WHAT YOU NEED TO DO - Only the lines from the start of the data through the line with "black tripod', 'sheet')" belong in the copy. Restate them word for word, minus the pictures.

** BEGIN SOURCE EXCERPT **

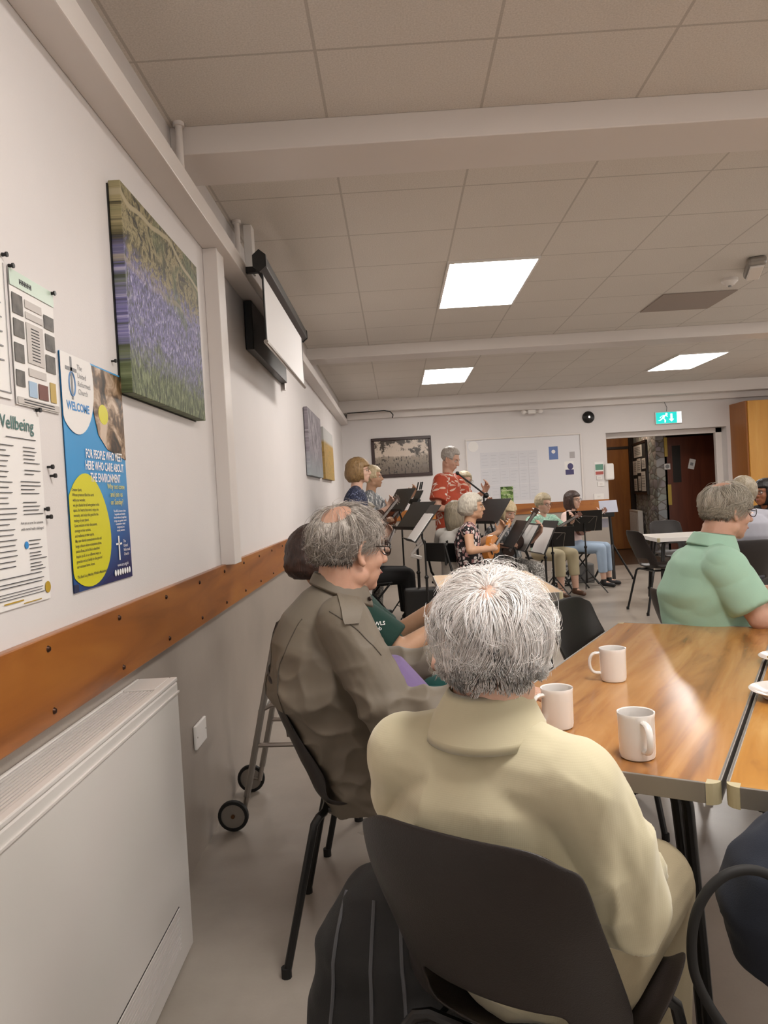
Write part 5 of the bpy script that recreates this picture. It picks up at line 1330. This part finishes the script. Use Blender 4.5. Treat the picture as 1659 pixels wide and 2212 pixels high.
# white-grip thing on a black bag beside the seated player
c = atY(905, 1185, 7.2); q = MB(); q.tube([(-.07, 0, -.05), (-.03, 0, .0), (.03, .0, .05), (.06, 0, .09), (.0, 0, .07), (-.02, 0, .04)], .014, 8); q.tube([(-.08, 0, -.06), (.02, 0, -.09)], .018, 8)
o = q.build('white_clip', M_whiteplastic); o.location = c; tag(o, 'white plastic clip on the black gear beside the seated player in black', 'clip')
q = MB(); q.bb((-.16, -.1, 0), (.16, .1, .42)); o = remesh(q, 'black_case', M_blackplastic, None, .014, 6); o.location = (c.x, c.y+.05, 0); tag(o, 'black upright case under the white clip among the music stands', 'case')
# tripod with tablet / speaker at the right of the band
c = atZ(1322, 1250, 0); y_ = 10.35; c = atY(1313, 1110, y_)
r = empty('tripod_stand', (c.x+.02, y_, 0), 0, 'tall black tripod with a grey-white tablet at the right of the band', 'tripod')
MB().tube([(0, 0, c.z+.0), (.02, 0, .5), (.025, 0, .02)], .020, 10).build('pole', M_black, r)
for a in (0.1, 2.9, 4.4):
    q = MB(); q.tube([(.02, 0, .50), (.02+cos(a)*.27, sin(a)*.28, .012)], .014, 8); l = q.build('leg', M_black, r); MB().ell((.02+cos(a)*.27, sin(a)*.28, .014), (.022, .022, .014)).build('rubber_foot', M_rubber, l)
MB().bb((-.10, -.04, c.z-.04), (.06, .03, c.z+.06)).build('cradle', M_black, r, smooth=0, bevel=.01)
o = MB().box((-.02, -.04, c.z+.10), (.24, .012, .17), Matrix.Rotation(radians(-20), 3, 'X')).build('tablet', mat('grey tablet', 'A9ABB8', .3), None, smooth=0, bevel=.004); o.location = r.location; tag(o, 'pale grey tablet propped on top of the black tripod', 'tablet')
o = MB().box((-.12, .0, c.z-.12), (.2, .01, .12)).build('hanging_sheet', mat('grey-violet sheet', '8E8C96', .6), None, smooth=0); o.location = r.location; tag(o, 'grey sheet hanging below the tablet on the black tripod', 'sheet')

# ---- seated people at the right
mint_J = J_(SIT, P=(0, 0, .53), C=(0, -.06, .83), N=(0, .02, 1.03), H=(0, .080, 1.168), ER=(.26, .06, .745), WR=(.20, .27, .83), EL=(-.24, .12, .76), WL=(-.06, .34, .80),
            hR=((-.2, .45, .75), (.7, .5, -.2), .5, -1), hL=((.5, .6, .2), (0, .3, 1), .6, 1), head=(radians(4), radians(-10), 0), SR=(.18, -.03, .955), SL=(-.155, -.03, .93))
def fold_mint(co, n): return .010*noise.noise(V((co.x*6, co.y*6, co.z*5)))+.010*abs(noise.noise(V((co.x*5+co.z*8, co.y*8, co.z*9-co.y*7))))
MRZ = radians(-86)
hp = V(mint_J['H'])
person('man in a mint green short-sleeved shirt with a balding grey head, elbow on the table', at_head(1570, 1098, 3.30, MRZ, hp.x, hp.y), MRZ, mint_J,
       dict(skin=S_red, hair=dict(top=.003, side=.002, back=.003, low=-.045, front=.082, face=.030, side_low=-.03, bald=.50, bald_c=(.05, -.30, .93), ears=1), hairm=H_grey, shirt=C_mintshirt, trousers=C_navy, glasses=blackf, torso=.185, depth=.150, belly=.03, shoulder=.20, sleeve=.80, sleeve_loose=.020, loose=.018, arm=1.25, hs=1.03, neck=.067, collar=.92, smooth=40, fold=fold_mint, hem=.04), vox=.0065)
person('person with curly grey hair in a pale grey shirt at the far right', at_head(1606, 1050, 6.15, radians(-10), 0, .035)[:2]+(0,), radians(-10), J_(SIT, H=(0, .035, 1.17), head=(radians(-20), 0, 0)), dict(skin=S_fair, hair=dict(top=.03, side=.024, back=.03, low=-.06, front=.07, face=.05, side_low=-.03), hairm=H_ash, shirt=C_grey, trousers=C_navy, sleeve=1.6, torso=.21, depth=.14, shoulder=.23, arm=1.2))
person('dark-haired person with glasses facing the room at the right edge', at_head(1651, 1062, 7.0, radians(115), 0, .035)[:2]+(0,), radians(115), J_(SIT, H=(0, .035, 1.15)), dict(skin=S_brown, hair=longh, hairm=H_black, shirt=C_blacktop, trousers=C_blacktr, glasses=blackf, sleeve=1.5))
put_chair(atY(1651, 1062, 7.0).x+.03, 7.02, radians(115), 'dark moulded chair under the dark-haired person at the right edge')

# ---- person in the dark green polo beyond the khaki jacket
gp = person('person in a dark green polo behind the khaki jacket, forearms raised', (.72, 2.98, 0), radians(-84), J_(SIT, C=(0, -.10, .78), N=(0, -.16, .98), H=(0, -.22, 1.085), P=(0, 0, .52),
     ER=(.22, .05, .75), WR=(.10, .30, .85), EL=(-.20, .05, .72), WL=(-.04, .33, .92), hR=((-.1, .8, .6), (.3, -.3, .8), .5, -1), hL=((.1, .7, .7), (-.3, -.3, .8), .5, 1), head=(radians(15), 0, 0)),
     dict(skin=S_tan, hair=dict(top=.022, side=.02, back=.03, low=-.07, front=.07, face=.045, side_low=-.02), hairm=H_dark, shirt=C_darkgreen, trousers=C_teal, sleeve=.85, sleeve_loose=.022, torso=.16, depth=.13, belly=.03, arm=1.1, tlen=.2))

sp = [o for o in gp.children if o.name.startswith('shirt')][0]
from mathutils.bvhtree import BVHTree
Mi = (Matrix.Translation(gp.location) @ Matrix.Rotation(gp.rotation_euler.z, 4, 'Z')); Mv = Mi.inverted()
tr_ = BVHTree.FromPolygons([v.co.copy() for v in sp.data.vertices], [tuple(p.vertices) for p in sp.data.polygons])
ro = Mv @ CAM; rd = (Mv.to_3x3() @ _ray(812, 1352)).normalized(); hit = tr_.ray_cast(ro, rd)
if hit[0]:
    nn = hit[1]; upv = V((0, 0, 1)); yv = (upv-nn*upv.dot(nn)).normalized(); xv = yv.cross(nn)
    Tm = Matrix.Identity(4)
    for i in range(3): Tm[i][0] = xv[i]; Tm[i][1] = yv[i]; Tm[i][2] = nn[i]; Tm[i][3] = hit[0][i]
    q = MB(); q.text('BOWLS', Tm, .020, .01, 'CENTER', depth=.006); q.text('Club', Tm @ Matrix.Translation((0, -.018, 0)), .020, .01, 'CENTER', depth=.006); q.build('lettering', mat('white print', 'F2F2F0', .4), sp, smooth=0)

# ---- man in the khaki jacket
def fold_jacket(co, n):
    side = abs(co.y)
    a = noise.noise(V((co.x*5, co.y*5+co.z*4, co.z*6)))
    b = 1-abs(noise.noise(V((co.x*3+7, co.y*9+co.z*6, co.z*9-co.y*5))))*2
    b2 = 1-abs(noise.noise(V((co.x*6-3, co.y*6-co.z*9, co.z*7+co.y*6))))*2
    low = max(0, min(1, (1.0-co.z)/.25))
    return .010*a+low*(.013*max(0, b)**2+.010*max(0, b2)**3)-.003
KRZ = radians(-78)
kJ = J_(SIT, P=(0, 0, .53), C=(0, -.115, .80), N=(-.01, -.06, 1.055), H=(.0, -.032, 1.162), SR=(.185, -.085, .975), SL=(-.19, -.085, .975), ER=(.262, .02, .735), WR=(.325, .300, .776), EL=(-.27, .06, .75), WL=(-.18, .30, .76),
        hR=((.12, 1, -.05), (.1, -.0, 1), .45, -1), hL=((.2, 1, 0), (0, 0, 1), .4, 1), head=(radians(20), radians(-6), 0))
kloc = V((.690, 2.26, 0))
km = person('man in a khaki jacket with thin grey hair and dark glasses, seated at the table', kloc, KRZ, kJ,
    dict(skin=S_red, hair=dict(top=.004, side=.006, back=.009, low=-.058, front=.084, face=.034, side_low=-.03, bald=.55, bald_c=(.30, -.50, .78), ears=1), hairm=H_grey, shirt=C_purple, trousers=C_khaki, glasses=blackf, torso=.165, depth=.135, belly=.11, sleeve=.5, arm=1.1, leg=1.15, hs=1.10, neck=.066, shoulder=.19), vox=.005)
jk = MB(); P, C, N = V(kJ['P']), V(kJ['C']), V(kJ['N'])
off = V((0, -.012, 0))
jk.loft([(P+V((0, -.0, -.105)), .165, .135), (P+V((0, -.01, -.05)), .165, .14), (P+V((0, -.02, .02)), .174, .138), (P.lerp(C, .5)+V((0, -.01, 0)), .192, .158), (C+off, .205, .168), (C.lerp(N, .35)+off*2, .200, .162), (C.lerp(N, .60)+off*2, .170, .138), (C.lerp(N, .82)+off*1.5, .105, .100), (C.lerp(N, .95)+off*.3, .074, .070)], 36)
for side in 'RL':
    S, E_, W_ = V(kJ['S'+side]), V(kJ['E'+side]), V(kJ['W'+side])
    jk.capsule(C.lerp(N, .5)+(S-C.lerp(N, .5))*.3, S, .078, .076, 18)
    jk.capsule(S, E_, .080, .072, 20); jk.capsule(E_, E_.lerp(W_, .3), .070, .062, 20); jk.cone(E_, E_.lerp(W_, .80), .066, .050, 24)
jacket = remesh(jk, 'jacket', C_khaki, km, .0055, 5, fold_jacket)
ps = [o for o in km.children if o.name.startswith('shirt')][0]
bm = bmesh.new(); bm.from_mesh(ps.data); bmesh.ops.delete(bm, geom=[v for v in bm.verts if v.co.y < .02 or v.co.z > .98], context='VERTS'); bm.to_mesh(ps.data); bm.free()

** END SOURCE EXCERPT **

RESPONSE BELOW -
Write part 5 of the bpy script that recreates this picture. It picks up at line 1330. This part finishes the script. Use Blender 4.5. Treat the picture as 1659 pixels wide and 2212 pixels high.
# white-grip thing on a black bag beside the seated player
c = atY(905, 1185, 7.2); q = MB(); q.tube([(-.07, 0, -.05), (-.03, 0, .0), (.03, .0, .05), (.06, 0, .09), (.0, 0, .07), (-.02, 0, .04)], .014, 8); q.tube([(-.08, 0, -.06), (.02, 0, -.09)], .018, 8)
o = q.build('white_clip', M_whiteplastic); o.location = c; tag(o, 'white plastic clip on the black gear beside the seated player in black', 'clip')
q = MB(); q.bb((-.16, -.1, 0), (.16, .1, .42)); o = remesh(q, 'black_case', M_blackplastic, None, .014, 6); o.location = (c.x, c.y+.05, 0); tag(o, 'black upright case under the white clip among the music stands', 'case')
# tripod with tablet / speaker at the right of the band
c = atZ(1322, 1250, 0); y_ = 10.35; c = atY(1313, 1110, y_)
r = empty('tripod_stand', (c.x+.02, y_, 0), 0, 'tall black tripod with a grey-white tablet at the right of the band', 'tripod')
MB().tube([(0, 0, c.z+.0), (.02, 0, .5), (.025, 0, .02)], .020, 10).build('pole', M_black, r)
for a in (0.1, 2.9, 4.4):
    q = MB(); q.tube([(.02, 0, .50), (.02+cos(a)*.27, sin(a)*.28, .012)], .014, 8); l = q.build('leg', M_black, r); MB().ell((.02+cos(a)*.27, sin(a)*.28, .014), (.022, .022, .014)).build('rubber_foot', M_rubber, l)
MB().bb((-.10, -.04, c.z-.04), (.06, .03, c.z+.06)).build('cradle', M_black, r, smooth=0, bevel=.01)
o = MB().box((-.02, -.04, c.z+.10), (.24, .012, .17), Matrix.Rotation(radians(-20), 3, 'X')).build('tablet', mat('grey tablet', 'A9ABB8', .3), None, smooth=0, bevel=.004); o.location = r.location; tag(o, 'pale grey tablet propped on top of the black tripod', 'tablet')
o = MB().box((-.12, .0, c.z-.12), (.2, .01, .12)).build('hanging_sheet', mat('grey-violet sheet', '8E8C96', .6), None, smooth=0); o.location = r.location; tag(o, 'grey sheet hanging below the tablet on the black tripod', 'sheet')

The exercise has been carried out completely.